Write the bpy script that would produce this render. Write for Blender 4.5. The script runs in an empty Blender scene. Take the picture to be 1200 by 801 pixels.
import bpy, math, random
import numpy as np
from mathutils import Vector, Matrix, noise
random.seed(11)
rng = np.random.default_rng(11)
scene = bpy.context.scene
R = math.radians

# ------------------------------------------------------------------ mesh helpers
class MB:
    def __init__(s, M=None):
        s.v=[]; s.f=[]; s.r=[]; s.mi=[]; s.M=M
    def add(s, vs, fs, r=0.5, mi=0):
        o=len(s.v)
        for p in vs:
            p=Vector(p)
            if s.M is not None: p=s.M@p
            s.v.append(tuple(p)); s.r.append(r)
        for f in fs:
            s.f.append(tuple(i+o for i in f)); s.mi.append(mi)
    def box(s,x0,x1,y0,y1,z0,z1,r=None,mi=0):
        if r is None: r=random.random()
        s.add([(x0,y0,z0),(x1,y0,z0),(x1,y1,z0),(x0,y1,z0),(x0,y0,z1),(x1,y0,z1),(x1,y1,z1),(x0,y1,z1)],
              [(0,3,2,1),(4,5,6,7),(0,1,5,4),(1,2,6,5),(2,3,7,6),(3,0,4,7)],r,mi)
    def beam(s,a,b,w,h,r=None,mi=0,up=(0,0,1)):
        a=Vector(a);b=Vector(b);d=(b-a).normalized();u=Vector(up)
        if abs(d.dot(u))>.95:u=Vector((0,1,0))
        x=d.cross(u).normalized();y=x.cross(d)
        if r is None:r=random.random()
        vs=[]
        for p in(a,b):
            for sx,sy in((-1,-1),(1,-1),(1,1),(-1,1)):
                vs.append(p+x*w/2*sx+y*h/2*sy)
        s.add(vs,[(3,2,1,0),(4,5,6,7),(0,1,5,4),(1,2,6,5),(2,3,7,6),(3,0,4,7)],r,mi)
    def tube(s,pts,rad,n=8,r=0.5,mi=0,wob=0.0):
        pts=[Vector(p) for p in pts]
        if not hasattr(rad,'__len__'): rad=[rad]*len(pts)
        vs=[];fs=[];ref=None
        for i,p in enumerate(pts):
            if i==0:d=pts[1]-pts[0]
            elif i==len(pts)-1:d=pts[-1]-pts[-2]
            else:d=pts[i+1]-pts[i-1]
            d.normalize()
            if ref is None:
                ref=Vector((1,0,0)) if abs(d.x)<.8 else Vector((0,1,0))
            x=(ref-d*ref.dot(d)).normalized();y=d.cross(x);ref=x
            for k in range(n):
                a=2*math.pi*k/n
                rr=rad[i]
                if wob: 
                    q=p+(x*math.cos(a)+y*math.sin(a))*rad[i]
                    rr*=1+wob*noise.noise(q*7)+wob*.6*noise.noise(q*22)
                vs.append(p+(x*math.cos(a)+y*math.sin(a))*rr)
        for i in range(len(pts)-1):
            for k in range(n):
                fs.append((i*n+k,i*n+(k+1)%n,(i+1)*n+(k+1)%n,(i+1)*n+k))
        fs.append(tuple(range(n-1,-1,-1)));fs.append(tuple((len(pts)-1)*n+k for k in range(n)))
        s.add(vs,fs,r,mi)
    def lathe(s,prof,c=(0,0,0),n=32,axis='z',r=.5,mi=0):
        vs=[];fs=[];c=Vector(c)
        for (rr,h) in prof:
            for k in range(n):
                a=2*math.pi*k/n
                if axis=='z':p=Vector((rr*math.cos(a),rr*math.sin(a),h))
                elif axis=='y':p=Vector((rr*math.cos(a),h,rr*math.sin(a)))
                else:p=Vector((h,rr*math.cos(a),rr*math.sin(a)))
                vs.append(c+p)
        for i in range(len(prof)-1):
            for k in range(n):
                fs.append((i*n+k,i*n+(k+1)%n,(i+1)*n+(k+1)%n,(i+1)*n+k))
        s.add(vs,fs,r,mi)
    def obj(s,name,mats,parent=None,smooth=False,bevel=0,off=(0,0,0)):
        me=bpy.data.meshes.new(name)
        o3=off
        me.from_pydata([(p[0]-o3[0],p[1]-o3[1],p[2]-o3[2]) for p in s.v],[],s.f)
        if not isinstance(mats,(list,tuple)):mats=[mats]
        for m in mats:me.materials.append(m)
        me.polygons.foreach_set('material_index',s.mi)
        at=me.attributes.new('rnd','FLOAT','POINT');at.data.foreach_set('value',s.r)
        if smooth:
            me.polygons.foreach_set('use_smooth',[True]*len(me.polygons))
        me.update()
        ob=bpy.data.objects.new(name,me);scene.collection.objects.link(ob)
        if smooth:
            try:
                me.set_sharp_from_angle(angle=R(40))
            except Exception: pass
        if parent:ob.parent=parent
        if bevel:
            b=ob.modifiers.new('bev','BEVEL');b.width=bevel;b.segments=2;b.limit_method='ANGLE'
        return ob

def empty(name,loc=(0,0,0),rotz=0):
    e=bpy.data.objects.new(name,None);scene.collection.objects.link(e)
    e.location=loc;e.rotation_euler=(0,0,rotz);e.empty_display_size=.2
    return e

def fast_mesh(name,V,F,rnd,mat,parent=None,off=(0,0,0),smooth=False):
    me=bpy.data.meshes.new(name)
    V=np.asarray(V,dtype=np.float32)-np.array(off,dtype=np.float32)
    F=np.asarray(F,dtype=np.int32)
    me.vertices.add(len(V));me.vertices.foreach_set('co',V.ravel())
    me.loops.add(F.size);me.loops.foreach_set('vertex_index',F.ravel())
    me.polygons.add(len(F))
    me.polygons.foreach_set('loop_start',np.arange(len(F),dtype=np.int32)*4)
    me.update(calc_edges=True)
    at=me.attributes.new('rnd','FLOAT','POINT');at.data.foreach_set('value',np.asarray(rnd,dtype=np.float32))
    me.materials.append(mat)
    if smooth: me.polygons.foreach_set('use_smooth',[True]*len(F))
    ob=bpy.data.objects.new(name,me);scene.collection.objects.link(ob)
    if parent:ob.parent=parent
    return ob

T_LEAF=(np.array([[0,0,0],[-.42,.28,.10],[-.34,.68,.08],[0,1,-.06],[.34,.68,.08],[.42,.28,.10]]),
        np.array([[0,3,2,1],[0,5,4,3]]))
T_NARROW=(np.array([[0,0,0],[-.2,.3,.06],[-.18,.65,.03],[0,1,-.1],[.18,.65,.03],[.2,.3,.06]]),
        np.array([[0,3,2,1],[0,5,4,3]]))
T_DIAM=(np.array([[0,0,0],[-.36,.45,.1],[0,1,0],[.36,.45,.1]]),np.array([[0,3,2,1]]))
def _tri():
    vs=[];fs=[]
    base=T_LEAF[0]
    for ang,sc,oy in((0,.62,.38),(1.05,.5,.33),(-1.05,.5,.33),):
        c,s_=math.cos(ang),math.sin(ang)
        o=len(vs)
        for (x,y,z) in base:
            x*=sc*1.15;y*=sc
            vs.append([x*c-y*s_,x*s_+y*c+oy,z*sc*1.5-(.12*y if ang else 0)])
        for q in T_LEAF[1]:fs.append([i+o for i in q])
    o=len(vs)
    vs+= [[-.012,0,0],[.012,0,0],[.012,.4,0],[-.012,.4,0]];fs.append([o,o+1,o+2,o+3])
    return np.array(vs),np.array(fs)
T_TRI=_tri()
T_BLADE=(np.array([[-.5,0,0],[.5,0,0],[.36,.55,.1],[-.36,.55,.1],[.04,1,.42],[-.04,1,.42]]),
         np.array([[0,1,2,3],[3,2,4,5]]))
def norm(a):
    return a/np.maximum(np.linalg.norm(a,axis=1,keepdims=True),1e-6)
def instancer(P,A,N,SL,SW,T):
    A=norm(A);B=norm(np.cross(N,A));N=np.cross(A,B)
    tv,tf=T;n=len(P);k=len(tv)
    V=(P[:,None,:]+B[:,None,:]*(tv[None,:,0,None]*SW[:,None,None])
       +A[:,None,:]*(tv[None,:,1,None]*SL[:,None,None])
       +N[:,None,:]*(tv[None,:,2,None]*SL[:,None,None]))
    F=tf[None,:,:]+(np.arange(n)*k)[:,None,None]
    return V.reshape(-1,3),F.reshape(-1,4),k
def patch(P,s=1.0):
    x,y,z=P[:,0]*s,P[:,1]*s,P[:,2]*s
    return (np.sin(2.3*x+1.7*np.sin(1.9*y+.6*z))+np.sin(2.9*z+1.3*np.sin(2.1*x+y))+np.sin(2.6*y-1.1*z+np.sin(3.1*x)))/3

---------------

EXERCISE GOAL:
Quote exactly the lines running from the start of the listing above through the line where "R = math.radians" is found, and output no other lines.

ANSWER BELOW:
Write the bpy script that would produce this render. Write for Blender 4.5. The script runs in an empty Blender scene. Take the picture to be 1200 by 801 pixels.
import bpy, math, random
import numpy as np
from mathutils import Vector, Matrix, noise
random.seed(11)
rng = np.random.default_rng(11)
scene = bpy.context.scene
R = math.radians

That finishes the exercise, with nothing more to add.